The reason this is a Part One is that I gave up on it for now. The Double Nine Patch block has many teensy squares, and like a twerp of the first order, I went ahead and marked it with the freezer paper/measure seam allowance/chalk up method before I’d finished block one and discovered the flaws inherent in the method. Here is a photo so you can see what went wrong:

Those chalk lines are about to send my sewing line out into orbit!

Okay: you want context. They look kind of okay, right? But no. These squares are very, very small: about 2.5 cm from side to side. Assuming (and if you’re me, it’s a big assume) that you can trace and cut the freezer paper template accurately, then with perfect grace (we’re beginning to see that this is bound to fail, right?) mark the external seam allowance in pen, then make a clean cut around the inside of the pen line so you don’t have pen in your quilt but you do have a straight cut…..

OK, assuming that all goes to plan, you then have to mark your cutting line. This means marking chalk around the freezer paper and trying to keep your sewing line just inside the chalk, where the line of the freezer paper would have been.

I got six patches in and thought… this is going to end in tears. I’m going to get a few millimetres out on each square, and by the time I match up a 15cm block with six small and one large square across each line, this will be a total mess.

I’ve gone back to my books, and I’m going with the middle method of marking: including seam allowances on my templates and then marking backwards with a VERY thin chalk. I just ordered two different chalks, the Chaco Liner (which apparently makes the world’s thinnest chalk line) and a standard Clover Triangle Tailor’s Chalk.

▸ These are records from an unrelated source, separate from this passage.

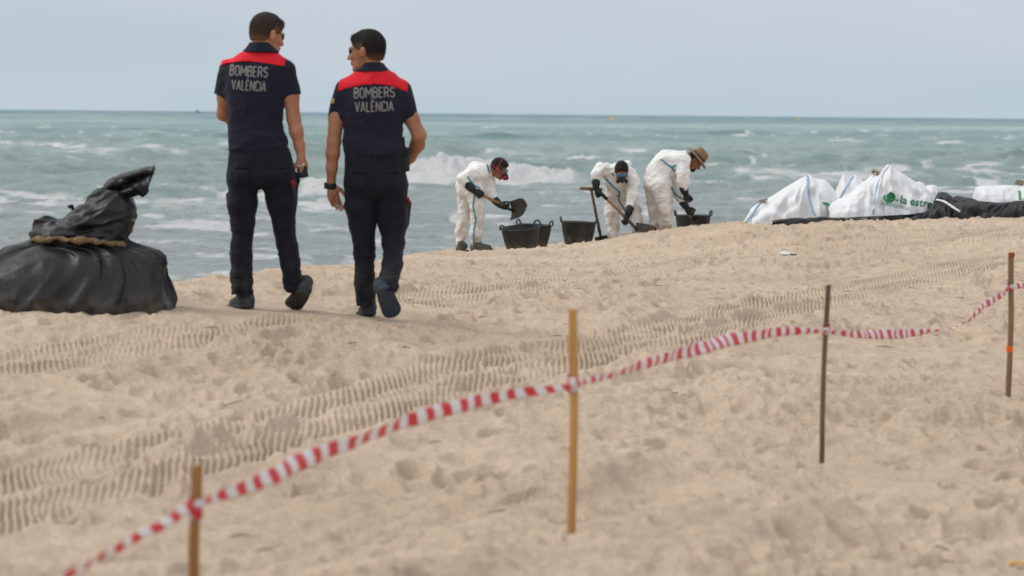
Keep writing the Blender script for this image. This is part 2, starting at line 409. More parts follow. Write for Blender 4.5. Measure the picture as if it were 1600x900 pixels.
AS = 2.0
def _k(dx, dy):
    r2 = (dx*AS)**2 + dy**2 + 1e-6
    return r2*np.log(r2)*.5
N = len(cpx)
A = _k(cpx[:, None, 0]-cpx[None, :, 0], cpx[:, None, 1]-cpx[None, :, 1]) + np.eye(N)*.35
Pm = np.c_[np.ones(N), cpx[:, 0], cpx[:, 1]]
W = np.linalg.solve(np.block([[A, Pm], [Pm.T, np.zeros((3, 3))]]), np.r_[cpx[:, 2], 0, 0, 0])
CREST = np.array([(-400, -40), (-40, 14), (-12, 20.5), (-4.5, 22.2), (-2.5, 23.2), (-1.95, 26.5), (-1.12, 34.5), (-.7, 41.3), (1.0, 42.2), (6, 42.8), (14, 45), (60, 62), (500, 230)], float)
def crest_dist(x, y):
    """signed distance to the edge of the berm, positive towards the sea"""
    best = np.full(np.shape(x), 1e9); sg = np.ones(np.shape(x))
    for (x0, y0), (x1, y1) in zip(CREST[:-1], CREST[1:]):
        dx, dy = x1-x0, y1-y0; L = dx*dx+dy*dy
        t = np.clip(((x-x0)*dx+(y-y0)*dy)/L, 0, 1)
        ex, ey = x-x0-t*dx, y-y0-t*dy
        d = np.hypot(ex, ey); c = dx*ey-dy*ex
        m = d < best
        best = np.where(m, d, best); sg = np.where(m, np.sign(c), sg)
    return best*sg
def base_h(x, y):
    xc = np.clip(x, -9, 15); yc = np.clip(y, 0, 46)
    s = W[N]+W[N+1]*xc+W[N+2]*yc
    for i in range(N): s = s+W[i]*_k(xc-cpx[i, 0], yc-cpx[i, 1])
    return np.clip(s, 1.02, 1.95)
def land_z(x, y):
    z = CAMZ-base_h(x, y)
    d = crest_dist(x, y)
    dd = np.maximum(d, 0)
    drop = np.minimum(.5*dd**2/(dd+.8), 1.5) + np.clip(dd-3, 0, 200)*.035
    return z-drop, d

# tyre tracks: photograph pixels, unprojected on the terrain, half width, depth, lug pitch
def on_ground(px, py):
    Y = 15.0
    for _ in range(14):
        p = unproj(px, py, Y); h = float(base_h(np.array([p.x]), np.array([Y]))[0])
        dy = (CAMZ-p.z)/Y
        Y = .5*Y+.5*min(44, h/dy)
    return (unproj(px, py, Y).x, Y)
TR = [
    ([(-140, 790), (0, 752), (140, 712), (300, 675), (425, 645), (550, 615), (650, 583), (725, 566), (820, 555), (950, 534), (1100, 495), (1256, 461), (1412, 428), (1570, 397), (1720, 380)], .15, .035, .09, 1),
    ([(-140, 850), (0, 805), (150, 762), (300, 725), (425, 690), (550, 660), (640, 628), (725, 602), (860, 575), (987, 548), (1162, 511), (1287, 478), (1412, 443), (1600, 402), (1720, 386)], .17, .045, .095, -1),
    ([(600, 475), (681, 459), (750, 450), (819, 440), (920, 428), (1000, 418), (1112, 397), (1225, 383), (1412, 372), (1594, 367), (1750, 362)], .19, .03, .10, 1),
    ([(640, 480), (737, 468), (830, 455), (950, 436), (1060, 418), (1160, 405), (1260, 390), (1420, 380), (1650, 376)], .17, .026, .10, -1),
    ([(-100, 595), (0, 578), (120, 562), (240, 541), (380, 512), (520, 488)], .13, .022, .09, 1),
    ([(-60, 560), (100, 538), (230, 520), (340, 500)], .12, .018, .09, -1),
    ([(1100, 402), (1200, 396), (1330, 388), (1460, 376), (1600, 350)], .16, .02, .10, 1),
]

print('terrain grid')
def grow(a, b, n, first):
    """n steps from a to b starting with step `first`, growing geometrically"""
    lo, hi = 1.0, 3.0
    for _ in range(60):
        r = (lo+hi)/2
        s = first*(r**n-1)/(r-1) if abs(r-1) > 1e-9 else first*n
        if s > abs(b-a): hi = r
        else: lo = r
    st = first*r**np.arange(n); c = np.cumsum(st); c *= abs(b-a)/c[-1]
    return a+np.sign(b-a)*c
NC, NR = 1130, 730
uc = np.linspace(-.172, .172, NC); du = uc[1]-uc[0]
U = np.r_[grow(-.172, -12, 34, du*2)[::-1], uc, grow(.172, 12, 34, du*2)]
yc_ = np.exp(np.linspace(math.log(7.2), math.log(45.5), NR))
YY = np.r_[grow(7.2, -60, 24, .03)[::-1], yc_, grow(45.5, 400, 30, .08)]
Wd = np.sqrt(np.maximum(YY, 0)**2 + 16) if False else np.where(YY > 7.2, YY, 6+1.2*np.exp((YY-7.2)/1.2*1.0))
GX = (U[None, :]*Wd[:, None]); GY = np.repeat(YY[:, None], len(U), 1)
GZ, GD = land_z(GX, GY)
print('terrain noise')
amp = 1-sstep(2, 8, GD)
warp = fbm2(GX*.6, GY*.6, 50, 2)*.6
# long low ridges the way the machines drove (direction about 20 degrees off +Y)
ca, sa = math.cos(math.radians(21)), math.sin(math.radians(21))
ac, al = GX*ca-GY*sa, GX*sa+GY*ca
D = .062*fbm2(ac*1.1+warp, al*.28, 3, 3) + .040*fbm2(ac*3.2+warp, al*.8, 9, 3)
calm = .55+.45*sstep(-.4, .5, fbm2(GX*.35, GY*.3, 77, 2))          # churned and smoother places
keep = np.ones_like(GX)
for x_, y_, _h in cpx[:len(CP)]:
    r_k = .30+.020*y_
    keep *= 1-np.exp(-((GX-x_)/r_k)**2-((GY-y_)/(r_k*1.7))**2)
D *= keep*(1-.55*sstep(20, 34, GY))
rg = .45-np.abs(fbm2(GX*4.2+warp*2, GY*3.2, 21, 3))
rg2 = .45-np.abs(fbm2(GX*11+warp*3, GY*8, 25, 3))
D += calm*(.034*rg + .007*rg2 + .012*fbm2(GX*9, GY*7, 31, 3) + (.007*noise2(GX*24, GY*17, 41)+.0035*noise2(GX*44, GY*34, 43))*np.clip(1.6-GY/28, 0, 1))
# tracks
mesh_track = np.zeros_like(GX)
for pts, hw, dep, pitch, sgn in TR:
    g = np.array([on_ground(*q) for q in pts]); P = spline(g, 160)
    # smooth
    for _ in range(10): P[1:-1] = .25*P[:-2]+.5*P[1:-1]+.25*P[2:]
    seg = np.hypot(*np.diff(P, axis=0).T); S = np.r_[0, np.cumsum(seg)]
    th_ = np.arctan2(np.diff(P[:, 0]), np.diff(P[:, 1]))-.92*np.arctan2(P[:-1, 0], P[:-1, 1])   # angle between track and tread bars
    th_ = np.clip(th_, math.radians(7), math.radians(50)); th_ = np.convolve(np.pad(th_, 8, mode='edge'), np.ones(17)/17, 'valid')
    PHS = np.r_[0, np.cumsum(seg*np.sin(th_)/.0305)]; phase = np.zeros(GX.shape, f32)
    pad = hw*2.6
    best = np.full(GX.shape, 9.0, f32); along = np.zeros(GX.shape, f32); side = np.zeros(GX.shape, f32)
    for k in range(len(P)-1):
        (x0, y0), (x1, y1) = P[k], P[k+1]
        r0 = np.searchsorted(YY, min(y0, y1)-pad); r1 = np.searchsorted(YY, max(y0, y1)+pad)
        if r1 <= r0: continue
        um = U
        ylo = max(YY[r0], 1); xl, xr = min(x0, x1)-pad, max(x0, x1)+pad
        c0 = np.searchsorted(um, min(xl/Wd[r0], xl/Wd[min(r1, len(YY)-1)])); c1 = np.searchsorted(um, max(xr/Wd[r0], xr/Wd[min(r1, len(YY)-1)]))
        if c1 <= c0: continue
        gx, gy = GX[r0:r1, c0:c1], GY[r0:r1, c0:c1]
        dx, dy = x1-x0, y1-y0; L = math.hypot(dx, dy)
        t = np.clip(((gx-x0)*dx+(gy-y0)*dy)/L/L, 0, 1)
        ex, ey = gx-x0-t*dx, gy-y0-t*dy; d = np.hypot(ex, ey)
        b = best[r0:r1, c0:c1]; m = d < b
        b[m] = d[m]; along[r0:r1, c0:c1][m] = (S[k]+t*L)[m]; phase[r0:r1, c0:c1][m] = (PHS[k]+t*L*math.sin(th_[k])/.0305-np.sign(dx*ey-dy*ex)*d*math.cos(th_[k])/.0305)[m]; side[r0:r1, c0:c1][m] = (np.sign(dx*ey-dy*ex)*d)[m]
    q = side/hw
    endf = sstep(0, .8, along)*(1-sstep(S[-1]-.8, S[-1], along))*(.75+.25*sstep(-.7, -.1, noise2(along*.7, side*0+hw*30, 5)))
    inside = (1-sstep(.95, 1.25, np.abs(q)))*endf
    ridge = np.exp(-((np.abs(q)-1.38)/.22)**2)*endf
    qm = np.maximum(0, -q)
    ph = phase - 2.6*qm**3 + .55*noise2(along*1.3, side*6, 8) + .22*noise2(along*5, side*16, 18)
    lug = np.cos(2*math.pi*ph)
    lug = np.sign(lug)*np.abs(lug)**.7
    fl_ = 1-.50*sstep(14, 24, GY)
    D = D*(1-.9*inside) + inside*(-dep*1.7*fl_*(.50-.42*np.clip(q, -1, 1)) + (.0060+dep*.10)*lug*np.clip(.80+.65*noise2(along*1.3, side*5, 12)+.35*noise2(along*6, side*20, 13), .15, 1.25)) + ridge*dep*.55*fl_*(.7+.6*noise2(along*2.5, side*5, 14))
    mesh_track = np.maximum(mesh_track, inside)
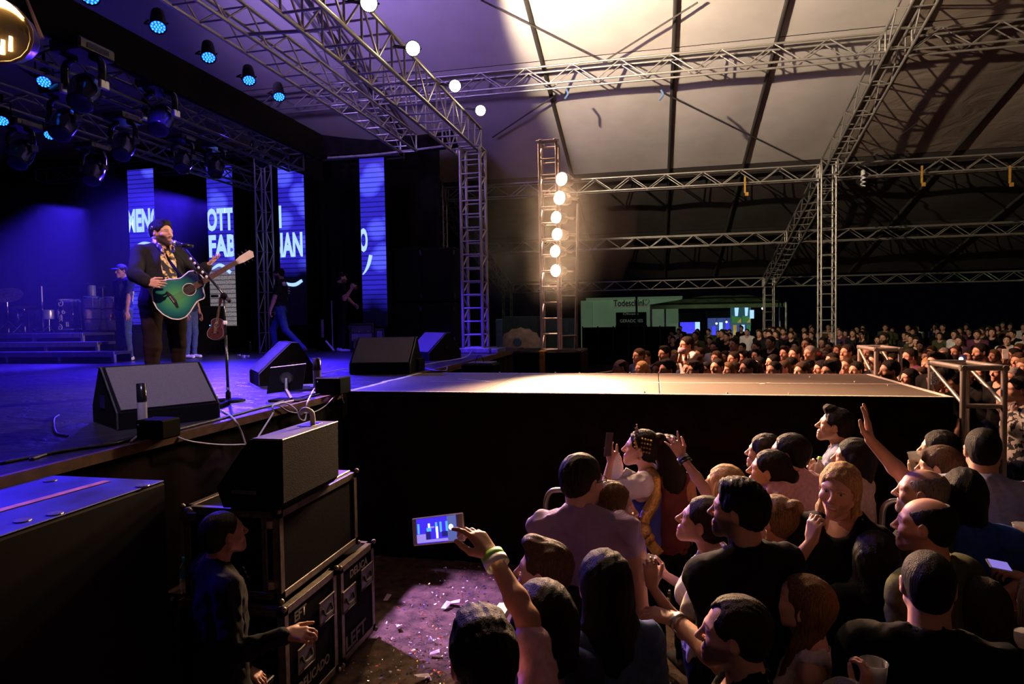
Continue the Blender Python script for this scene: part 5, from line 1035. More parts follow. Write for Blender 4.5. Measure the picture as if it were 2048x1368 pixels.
# microphone on its boom stand
b0 = P(457, 803, z=STZ); MY = b0[1]; t = thing('microphone_stand', 'black boom microphone stand with white picks clipped on, in front of the singer', 'microphone stand', b0)
MB().lathe(b0, [(.14, 0), (.14, .012), (.10, .022), (.03, .03), (.0, .03)], 26).build('base', 'black_paint', t, True); top = P(448, 592, y=MY)
MB().tube(b0 + np.array([0, 0, .02]), b0 + (top - b0) * .63, .0125, n=10).build('lower_tube', 'black_gloss', t, True); MB().tube(b0 + (top - b0) * .6, top, .009, n=10).build('upper_tube', 'black_gloss', t, True); MB().lathe(b0 + (top - b0) * .74 - np.array([0, 0, .01]), [(.014, 0), (.017, .005), (.017, .03), (.014, .035)], 12).build('collar', 'white_paint', t, True); MB().lathe(b0 + np.array([0, 0, .03]), [(.022, 0), (.022, .05), (.014, .06)], 12).build('collar', 'black_paint', t, True); MB().lathe(b0 + np.array([0, 0, .10]), [(.014, 0), (.016, .005), (.016, .025)], 12).build('ring', 'alloy', t, True)
be, bs = P(459, 602, y=MY), P(365, 494, y=5.42); MB().tube(be, bs, .0105, n=10).build('boom', 'black_gloss', t, True); MB().tube(be + (be - bs) * .0, be - (be - bs) * .06, .019, n=10).build('counterweight', 'rubber', t, True); MB().ball(top, .03, 12, 8).build('clutch', 'black_paint', t, True); MB().tube(top + np.array([-.04, -.03, 0]), top + np.array([-.1, -.03, 0]), .012, n=8).build('clutch_knob', 'black_paint', t, True)
for k in range(5):
    q = be + (bs - be) * (.40 + .085 * k + 0.02); MB().lathe(q + np.array([-.012, -.014, 0]), [(.0, .004), (.016, .003), (.014, 0)], 10, (0, -1, .2)).build('guitar_pick', 'white_glow' if False else 'white_paint', t, True)
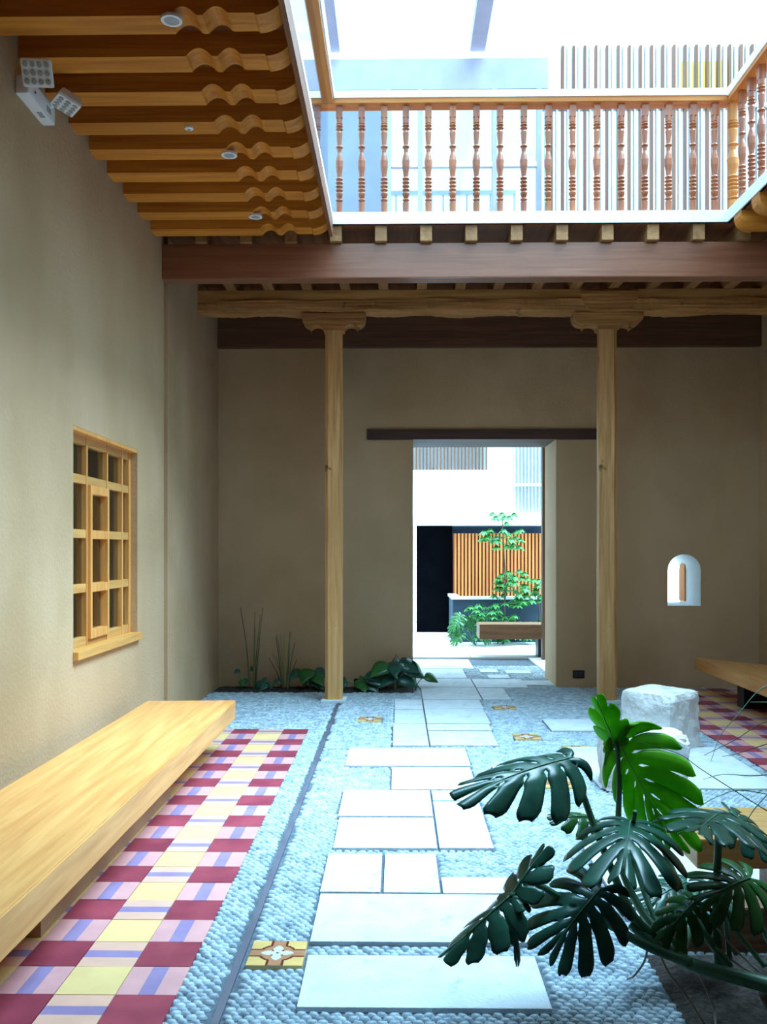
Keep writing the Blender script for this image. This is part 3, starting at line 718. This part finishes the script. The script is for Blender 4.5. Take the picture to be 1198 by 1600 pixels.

Both are coming from Punch with Judy in NSW so shouldn’t take long. Meanwhile I’ll work on blocks with larger bits and mark lightly with grey lead pencil.

Why don’t I use a quilter’s pen? Have you ever seen a masterpiece of a quilt with “invisible” pen lines stuck in there, grinning back at the maker like Cheshire cats who just knocked over Grandma’s vase? I have. I’ve also heard horror stories about lines which went away, only to return years later. I may be a beginner at this, but I am NOT risking those kinds of shenanigans.